Creating more data under additional conditions and of other drone types will also continue at NPS. Just because the AI model is already trained on a Reaper doesn’t mean it’s reliable for other drones. But even before the AI model can be deployed, it must first be integrated into Dahlgren’s tracking system.
“We now have the model running in real-time inside of our tracking system,” says Eric Montag, an imaging scientist at Dahlgren and leader of a group that developed an LWS tracking system currently in use by High Energy Laser Expeditionary (HELEX), which is an LWS mounted on a land-based demonstrator.
“Sometime this calendar year, we’re planning a demo of the automatic aimpoint selection inside the tracking framework for a simple proof of concept,” Montag adds. “We don’t need to shoot a laser to test the automatic aimpoint capabilities. There are already projects—HELEX being one of them—that are interested in this technology. We’ve been partnering with them and shooting from their platform with our tracking system.”
When field testing occurs, HELEX will start tracking from radar cues and use pose estimation to automatically select an aimpoint. The tracking system of HELEX will be semi-autonomous.
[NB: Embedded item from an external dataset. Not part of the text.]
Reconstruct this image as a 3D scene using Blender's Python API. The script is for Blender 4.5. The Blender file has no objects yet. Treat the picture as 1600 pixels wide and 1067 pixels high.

So, instead of manually controlling aspects of the tracking system from in-the-loop, the operator will oversee it from on-the-loop.
Besides LWS, this research also opens other possibilities for use throughout the fleet. Tracking systems across other platforms could also see potential benefit from this type of AI-enabled automation. At a time when shipboard defenses can be threatened by massive waves of drones, missiles and rockets, a jump in the efficiency of determining friend or foe, and engaging hostile threats, could be a game-changer to speed decision-advantage.